Saturday, January 22, 2005

Q: How do you get a lot of good people to accept atrocious behavior by government?

A: Change the meanings of the language

"a carefully built up erection of statements, which whether true or false can be made to undermine quite rigidly held ideas and to construct new ones that will take their place. It would not be impossible to prove with sufficient repetition and psychological understanding of the people concerned that a square is in fact a circle. What after all are a square and a circle?
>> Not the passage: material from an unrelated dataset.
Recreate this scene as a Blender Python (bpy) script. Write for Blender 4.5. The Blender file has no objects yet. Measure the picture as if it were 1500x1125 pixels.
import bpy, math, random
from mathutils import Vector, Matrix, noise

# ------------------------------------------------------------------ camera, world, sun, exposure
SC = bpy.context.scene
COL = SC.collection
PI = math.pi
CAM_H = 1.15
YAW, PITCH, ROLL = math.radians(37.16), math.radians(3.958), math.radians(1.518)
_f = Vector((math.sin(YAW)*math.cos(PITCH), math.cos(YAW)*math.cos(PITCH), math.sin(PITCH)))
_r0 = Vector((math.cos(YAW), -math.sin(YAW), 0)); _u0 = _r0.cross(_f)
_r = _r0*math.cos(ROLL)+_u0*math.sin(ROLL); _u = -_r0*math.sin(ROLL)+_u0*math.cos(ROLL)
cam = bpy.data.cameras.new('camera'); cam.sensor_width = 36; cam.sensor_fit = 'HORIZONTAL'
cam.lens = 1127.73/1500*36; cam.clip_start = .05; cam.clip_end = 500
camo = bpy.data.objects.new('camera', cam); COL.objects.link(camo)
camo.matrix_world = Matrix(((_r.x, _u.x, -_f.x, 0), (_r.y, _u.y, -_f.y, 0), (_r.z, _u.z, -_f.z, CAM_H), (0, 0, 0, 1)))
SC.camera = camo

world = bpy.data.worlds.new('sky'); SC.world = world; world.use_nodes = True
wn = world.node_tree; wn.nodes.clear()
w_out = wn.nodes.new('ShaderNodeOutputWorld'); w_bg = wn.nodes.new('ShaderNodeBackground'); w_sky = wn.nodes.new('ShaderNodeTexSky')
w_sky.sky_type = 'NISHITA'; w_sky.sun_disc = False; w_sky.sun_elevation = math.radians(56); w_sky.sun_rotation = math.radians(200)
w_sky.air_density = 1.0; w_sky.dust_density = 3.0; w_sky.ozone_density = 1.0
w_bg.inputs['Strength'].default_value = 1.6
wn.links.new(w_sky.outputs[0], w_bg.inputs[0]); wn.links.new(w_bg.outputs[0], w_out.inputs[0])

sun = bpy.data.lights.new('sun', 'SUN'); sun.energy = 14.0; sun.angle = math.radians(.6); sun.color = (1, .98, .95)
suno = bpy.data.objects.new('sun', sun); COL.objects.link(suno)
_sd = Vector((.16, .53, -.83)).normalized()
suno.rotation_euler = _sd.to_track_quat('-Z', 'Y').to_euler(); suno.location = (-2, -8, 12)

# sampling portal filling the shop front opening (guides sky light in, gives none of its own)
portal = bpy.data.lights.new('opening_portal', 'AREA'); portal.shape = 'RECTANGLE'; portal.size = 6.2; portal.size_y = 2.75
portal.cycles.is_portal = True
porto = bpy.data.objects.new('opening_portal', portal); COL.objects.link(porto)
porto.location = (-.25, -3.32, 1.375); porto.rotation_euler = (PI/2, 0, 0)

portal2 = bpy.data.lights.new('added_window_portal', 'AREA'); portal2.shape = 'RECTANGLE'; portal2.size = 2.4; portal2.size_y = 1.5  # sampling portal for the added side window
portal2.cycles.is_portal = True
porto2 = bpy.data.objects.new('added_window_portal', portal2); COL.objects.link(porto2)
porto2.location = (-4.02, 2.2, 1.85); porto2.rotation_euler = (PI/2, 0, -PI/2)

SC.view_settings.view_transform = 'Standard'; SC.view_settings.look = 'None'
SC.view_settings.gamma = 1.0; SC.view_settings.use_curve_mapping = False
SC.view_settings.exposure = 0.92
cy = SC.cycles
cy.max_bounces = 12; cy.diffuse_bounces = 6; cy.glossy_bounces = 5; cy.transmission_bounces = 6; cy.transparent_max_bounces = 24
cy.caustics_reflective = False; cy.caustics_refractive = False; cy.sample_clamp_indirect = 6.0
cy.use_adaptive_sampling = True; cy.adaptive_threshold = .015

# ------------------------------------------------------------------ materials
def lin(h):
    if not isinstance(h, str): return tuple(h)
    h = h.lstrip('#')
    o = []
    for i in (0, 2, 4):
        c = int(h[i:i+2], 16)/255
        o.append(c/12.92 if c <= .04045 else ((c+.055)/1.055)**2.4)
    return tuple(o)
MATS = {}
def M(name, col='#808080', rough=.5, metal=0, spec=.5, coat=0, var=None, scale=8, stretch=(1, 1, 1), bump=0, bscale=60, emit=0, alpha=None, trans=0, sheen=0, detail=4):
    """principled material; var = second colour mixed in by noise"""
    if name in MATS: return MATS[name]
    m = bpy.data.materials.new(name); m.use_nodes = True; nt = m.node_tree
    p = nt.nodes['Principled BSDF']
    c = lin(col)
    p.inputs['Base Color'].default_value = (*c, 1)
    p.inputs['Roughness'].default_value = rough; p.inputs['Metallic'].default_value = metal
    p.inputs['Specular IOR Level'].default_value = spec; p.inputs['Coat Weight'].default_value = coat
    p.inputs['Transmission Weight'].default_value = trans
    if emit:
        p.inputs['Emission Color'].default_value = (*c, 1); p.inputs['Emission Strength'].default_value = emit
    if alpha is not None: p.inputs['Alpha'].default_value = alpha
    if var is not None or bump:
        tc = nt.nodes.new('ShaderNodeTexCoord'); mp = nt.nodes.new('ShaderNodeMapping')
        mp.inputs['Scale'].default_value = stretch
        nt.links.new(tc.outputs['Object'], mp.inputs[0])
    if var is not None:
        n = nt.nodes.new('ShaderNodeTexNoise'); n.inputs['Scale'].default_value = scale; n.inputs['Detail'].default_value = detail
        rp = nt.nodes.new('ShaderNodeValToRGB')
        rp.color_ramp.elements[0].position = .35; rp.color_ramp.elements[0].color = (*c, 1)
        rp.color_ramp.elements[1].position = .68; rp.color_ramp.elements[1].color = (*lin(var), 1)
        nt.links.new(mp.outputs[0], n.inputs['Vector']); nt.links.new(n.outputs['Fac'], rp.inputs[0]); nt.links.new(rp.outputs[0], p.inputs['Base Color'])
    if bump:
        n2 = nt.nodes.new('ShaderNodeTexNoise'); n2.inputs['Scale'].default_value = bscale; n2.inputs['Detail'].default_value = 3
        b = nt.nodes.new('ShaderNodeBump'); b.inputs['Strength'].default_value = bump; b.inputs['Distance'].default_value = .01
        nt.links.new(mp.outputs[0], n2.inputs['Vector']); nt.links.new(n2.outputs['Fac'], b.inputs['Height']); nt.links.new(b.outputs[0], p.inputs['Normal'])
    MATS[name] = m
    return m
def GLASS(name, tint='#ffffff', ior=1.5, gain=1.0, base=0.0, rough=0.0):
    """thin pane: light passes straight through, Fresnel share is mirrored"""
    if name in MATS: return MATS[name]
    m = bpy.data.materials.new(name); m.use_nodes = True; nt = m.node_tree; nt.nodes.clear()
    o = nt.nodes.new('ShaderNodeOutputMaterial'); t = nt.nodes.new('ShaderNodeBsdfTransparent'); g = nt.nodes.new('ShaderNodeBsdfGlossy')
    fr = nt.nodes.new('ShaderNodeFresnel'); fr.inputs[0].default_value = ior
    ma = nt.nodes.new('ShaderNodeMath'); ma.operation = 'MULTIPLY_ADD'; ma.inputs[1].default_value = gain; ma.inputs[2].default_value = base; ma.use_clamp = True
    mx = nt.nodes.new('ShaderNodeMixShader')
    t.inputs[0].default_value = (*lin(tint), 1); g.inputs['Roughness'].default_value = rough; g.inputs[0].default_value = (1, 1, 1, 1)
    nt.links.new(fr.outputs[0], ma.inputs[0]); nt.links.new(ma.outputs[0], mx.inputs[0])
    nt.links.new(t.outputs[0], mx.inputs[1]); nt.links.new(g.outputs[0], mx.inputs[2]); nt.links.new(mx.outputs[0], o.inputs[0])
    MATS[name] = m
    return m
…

They are mere words and words can be moulded until they clothe ideas in disguise." - Joseph Goebbels, quote taken from the paper, Language Abuse and Human Consciousness


Word count in George W. Bush's 2005 Inaugural Address: 2,083

Number of times the word, 'freedom' is used: 27
Number of times the word, 'liberty' is used: 15
Number of times the word, 'security' is used: 4

Number of times the word, 'Iraq' is used: 0
Number of times the word, 'war' is used: 0

Number of times the word "rights" is used: 4
Number of times the word "ownership" is used: 2

Number of times the word, 'food' is used: 0
Number of times the word, 'clothing' is used: 0
Number of times the word, 'shelter' is used: 0
Number of times the word, 'hunger' is used: 0
Number of times the word, 'children' is used: 0
Number of times the word, 'elderly' is used: 0

Number of times the word, "employment" is used: 0
Number of times the word, "work" is used: 6, and is used as follows:

"The great objective of ending tyranny is the concentrated work of generations."

"A few Americans have accepted the hardest duties in this cause - in the quiet work of intelligence and diplomacy ... the idealistic work of helping raise up free governments ... the dangerous and necessary work of fighting our enemies."

"America has need of idealism and courage, because we have essential work at home - the unfinished work of American freedom."